● The task: Exclude the pictures, then repeat the remaining data exactly.
Start of Material provided
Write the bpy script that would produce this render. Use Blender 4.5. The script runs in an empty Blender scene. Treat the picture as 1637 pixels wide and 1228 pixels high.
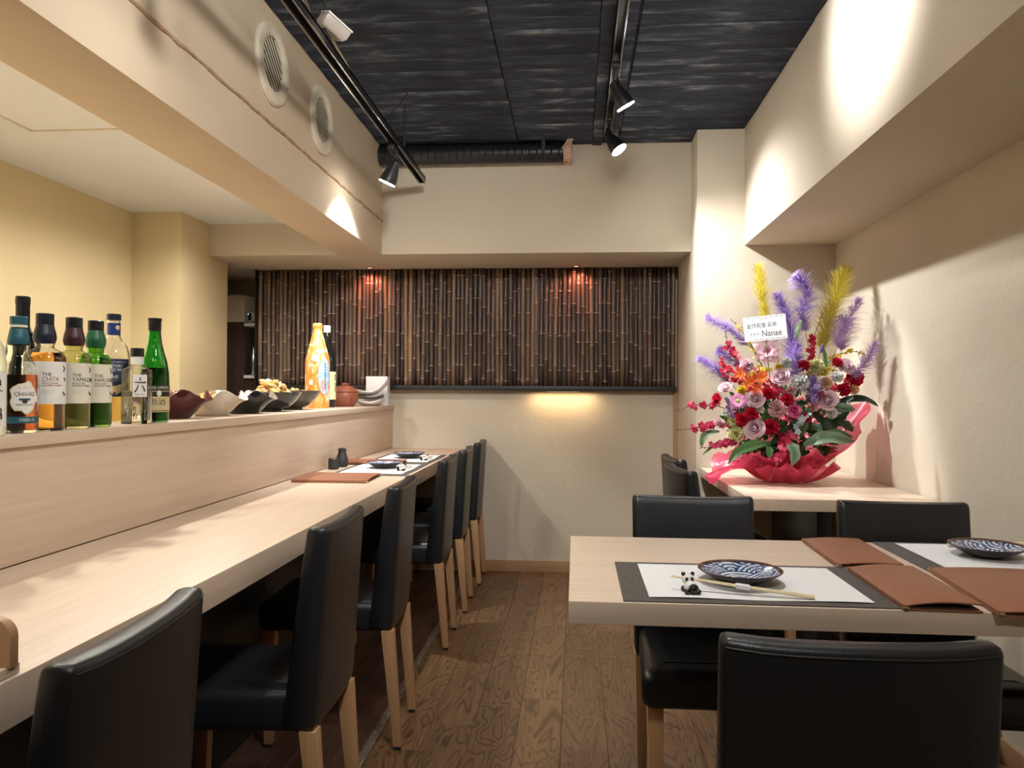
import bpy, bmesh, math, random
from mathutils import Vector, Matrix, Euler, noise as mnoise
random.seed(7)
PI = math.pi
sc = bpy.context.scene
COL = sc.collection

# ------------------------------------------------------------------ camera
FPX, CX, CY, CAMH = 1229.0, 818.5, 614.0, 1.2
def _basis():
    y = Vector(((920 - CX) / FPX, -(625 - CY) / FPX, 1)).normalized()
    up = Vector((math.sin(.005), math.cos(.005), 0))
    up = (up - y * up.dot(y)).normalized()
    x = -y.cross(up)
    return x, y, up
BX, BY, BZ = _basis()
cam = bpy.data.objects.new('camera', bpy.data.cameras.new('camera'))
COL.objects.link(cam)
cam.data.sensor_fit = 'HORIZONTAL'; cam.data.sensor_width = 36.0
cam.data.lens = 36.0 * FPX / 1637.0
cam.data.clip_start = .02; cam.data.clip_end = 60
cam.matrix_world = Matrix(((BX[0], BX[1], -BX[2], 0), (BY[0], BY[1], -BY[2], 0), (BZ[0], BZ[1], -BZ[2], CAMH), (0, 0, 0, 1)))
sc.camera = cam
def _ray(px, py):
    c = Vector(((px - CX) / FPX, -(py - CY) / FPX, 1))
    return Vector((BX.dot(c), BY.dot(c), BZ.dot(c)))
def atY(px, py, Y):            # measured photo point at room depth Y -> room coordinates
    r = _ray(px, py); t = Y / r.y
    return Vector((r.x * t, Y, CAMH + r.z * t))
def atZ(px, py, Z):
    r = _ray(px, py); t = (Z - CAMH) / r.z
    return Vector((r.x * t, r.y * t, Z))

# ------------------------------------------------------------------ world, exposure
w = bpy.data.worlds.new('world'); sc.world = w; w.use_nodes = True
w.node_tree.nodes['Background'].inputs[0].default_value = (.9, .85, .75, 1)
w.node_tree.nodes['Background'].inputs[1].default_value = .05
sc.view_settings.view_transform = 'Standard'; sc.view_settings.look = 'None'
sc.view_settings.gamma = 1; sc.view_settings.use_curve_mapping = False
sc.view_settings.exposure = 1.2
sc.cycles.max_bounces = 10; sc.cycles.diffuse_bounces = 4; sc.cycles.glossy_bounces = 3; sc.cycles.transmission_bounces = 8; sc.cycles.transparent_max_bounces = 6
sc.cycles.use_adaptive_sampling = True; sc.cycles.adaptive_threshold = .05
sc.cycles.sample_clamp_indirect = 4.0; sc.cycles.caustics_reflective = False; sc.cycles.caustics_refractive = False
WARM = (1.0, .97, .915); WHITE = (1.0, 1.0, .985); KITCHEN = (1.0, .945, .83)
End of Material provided
● Task output:
Write the bpy script that would produce this render. Use Blender 4.5. The script runs in an empty Blender scene. Treat the picture as 1637 pixels wide and 1228 pixels high.
import bpy, bmesh, math, random
from mathutils import Vector, Matrix, Euler, noise as mnoise
random.seed(7)
PI = math.pi
sc = bpy.context.scene
COL = sc.collection

# ------------------------------------------------------------------ camera
FPX, CX, CY, CAMH = 1229.0, 818.5, 614.0, 1.2
def _basis():
    y = Vector(((920 - CX) / FPX, -(625 - CY) / FPX, 1)).normalized()
    up = Vector((math.sin(.005), math.cos(.005), 0))
    up = (up - y * up.dot(y)).normalized()
    x = -y.cross(up)
    return x, y, up
BX, BY, BZ = _basis()
cam = bpy.data.objects.new('camera', bpy.data.cameras.new('camera'))
COL.objects.link(cam)
cam.data.sensor_fit = 'HORIZONTAL'; cam.data.sensor_width = 36.0
cam.data.lens = 36.0 * FPX / 1637.0
cam.data.clip_start = .02; cam.data.clip_end = 60
cam.matrix_world = Matrix(((BX[0], BX[1], -BX[2], 0), (BY[0], BY[1], -BY[2], 0), (BZ[0], BZ[1], -BZ[2], CAMH), (0, 0, 0, 1)))
sc.camera = cam
def _ray(px, py):
    c = Vector(((px - CX) / FPX, -(py - CY) / FPX, 1))
    return Vector((BX.dot(c), BY.dot(c), BZ.dot(c)))
def atY(px, py, Y):            # measured photo point at room depth Y -> room coordinates
    r = _ray(px, py); t = Y / r.y
    return Vector((r.x * t, Y, CAMH + r.z * t))
def atZ(px, py, Z):
    r = _ray(px, py); t = (Z - CAMH) / r.z
    return Vector((r.x * t, r.y * t, Z))

# ------------------------------------------------------------------ world, exposure
w = bpy.data.worlds.new('world'); sc.world = w; w.use_nodes = True
w.node_tree.nodes['Background'].inputs[0].default_value = (.9, .85, .75, 1)
w.node_tree.nodes['Background'].inputs[1].default_value = .05
sc.view_settings.view_transform = 'Standard'; sc.view_settings.look = 'None'
sc.view_settings.gamma = 1; sc.view_settings.use_curve_mapping = False
sc.view_settings.exposure = 1.2
sc.cycles.max_bounces = 10; sc.cycles.diffuse_bounces = 4; sc.cycles.glossy_bounces = 3; sc.cycles.transmission_bounces = 8; sc.cycles.transparent_max_bounces = 6
sc.cycles.use_adaptive_sampling = True; sc.cycles.adaptive_threshold = .05
sc.cycles.sample_clamp_indirect = 4.0; sc.cycles.caustics_reflective = False; sc.cycles.caustics_refractive = False
WARM = (1.0, .97, .915); WHITE = (1.0, 1.0, .985); KITCHEN = (1.0, .945, .83)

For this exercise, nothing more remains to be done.